:: Information provided ::
========
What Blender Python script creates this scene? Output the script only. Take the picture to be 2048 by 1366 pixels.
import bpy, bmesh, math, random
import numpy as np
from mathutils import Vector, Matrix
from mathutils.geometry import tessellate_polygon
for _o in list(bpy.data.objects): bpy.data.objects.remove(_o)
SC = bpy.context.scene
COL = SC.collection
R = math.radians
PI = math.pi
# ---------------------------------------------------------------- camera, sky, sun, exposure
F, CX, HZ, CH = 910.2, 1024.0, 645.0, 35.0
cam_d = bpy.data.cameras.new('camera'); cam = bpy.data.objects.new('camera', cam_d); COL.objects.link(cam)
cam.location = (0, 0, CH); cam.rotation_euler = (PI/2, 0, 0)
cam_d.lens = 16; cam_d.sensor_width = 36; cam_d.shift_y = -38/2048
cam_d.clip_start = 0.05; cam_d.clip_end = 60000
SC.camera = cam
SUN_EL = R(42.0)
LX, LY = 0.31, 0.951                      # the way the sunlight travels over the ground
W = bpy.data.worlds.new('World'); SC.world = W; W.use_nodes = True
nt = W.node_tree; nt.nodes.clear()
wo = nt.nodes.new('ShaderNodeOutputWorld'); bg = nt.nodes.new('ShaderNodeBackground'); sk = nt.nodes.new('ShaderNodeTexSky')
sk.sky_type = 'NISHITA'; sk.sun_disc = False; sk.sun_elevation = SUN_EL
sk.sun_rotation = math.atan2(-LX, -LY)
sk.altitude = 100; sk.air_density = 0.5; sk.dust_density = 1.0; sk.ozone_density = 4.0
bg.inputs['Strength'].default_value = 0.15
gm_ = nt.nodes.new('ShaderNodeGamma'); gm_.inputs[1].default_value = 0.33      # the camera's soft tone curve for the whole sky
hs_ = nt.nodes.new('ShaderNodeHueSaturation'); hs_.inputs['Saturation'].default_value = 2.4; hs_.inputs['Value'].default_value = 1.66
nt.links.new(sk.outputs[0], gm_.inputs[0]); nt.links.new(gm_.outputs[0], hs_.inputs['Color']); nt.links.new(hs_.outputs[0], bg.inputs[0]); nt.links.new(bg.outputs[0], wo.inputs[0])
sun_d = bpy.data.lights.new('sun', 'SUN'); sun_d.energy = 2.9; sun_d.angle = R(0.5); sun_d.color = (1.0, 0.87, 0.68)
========
:: Work to complete ::
Output all of the data again, exactly.

:: The response ::
What Blender Python script creates this scene? Output the script only. Take the picture to be 2048 by 1366 pixels.
import bpy, bmesh, math, random
import numpy as np
from mathutils import Vector, Matrix
from mathutils.geometry import tessellate_polygon
for _o in list(bpy.data.objects): bpy.data.objects.remove(_o)
SC = bpy.context.scene
COL = SC.collection
R = math.radians
PI = math.pi
# ---------------------------------------------------------------- camera, sky, sun, exposure
F, CX, HZ, CH = 910.2, 1024.0, 645.0, 35.0
cam_d = bpy.data.cameras.new('camera'); cam = bpy.data.objects.new('camera', cam_d); COL.objects.link(cam)
cam.location = (0, 0, CH); cam.rotation_euler = (PI/2, 0, 0)
cam_d.lens = 16; cam_d.sensor_width = 36; cam_d.shift_y = -38/2048
cam_d.clip_start = 0.05; cam_d.clip_end = 60000
SC.camera = cam
SUN_EL = R(42.0)
LX, LY = 0.31, 0.951                      # the way the sunlight travels over the ground
W = bpy.data.worlds.new('World'); SC.world = W; W.use_nodes = True
nt = W.node_tree; nt.nodes.clear()
wo = nt.nodes.new('ShaderNodeOutputWorld'); bg = nt.nodes.new('ShaderNodeBackground'); sk = nt.nodes.new('ShaderNodeTexSky')
sk.sky_type = 'NISHITA'; sk.sun_disc = False; sk.sun_elevation = SUN_EL
sk.sun_rotation = math.atan2(-LX, -LY)
sk.altitude = 100; sk.air_density = 0.5; sk.dust_density = 1.0; sk.ozone_density = 4.0
bg.inputs['Strength'].default_value = 0.15
gm_ = nt.nodes.new('ShaderNodeGamma'); gm_.inputs[1].default_value = 0.33      # the camera's soft tone curve for the whole sky
hs_ = nt.nodes.new('ShaderNodeHueSaturation'); hs_.inputs['Saturation'].default_value = 2.4; hs_.inputs['Value'].default_value = 1.66
nt.links.new(sk.outputs[0], gm_.inputs[0]); nt.links.new(gm_.outputs[0], hs_.inputs['Color']); nt.links.new(hs_.outputs[0], bg.inputs[0]); nt.links.new(bg.outputs[0], wo.inputs[0])
sun_d = bpy.data.lights.new('sun', 'SUN'); sun_d.energy = 2.9; sun_d.angle = R(0.5); sun_d.color = (1.0, 0.87, 0.68)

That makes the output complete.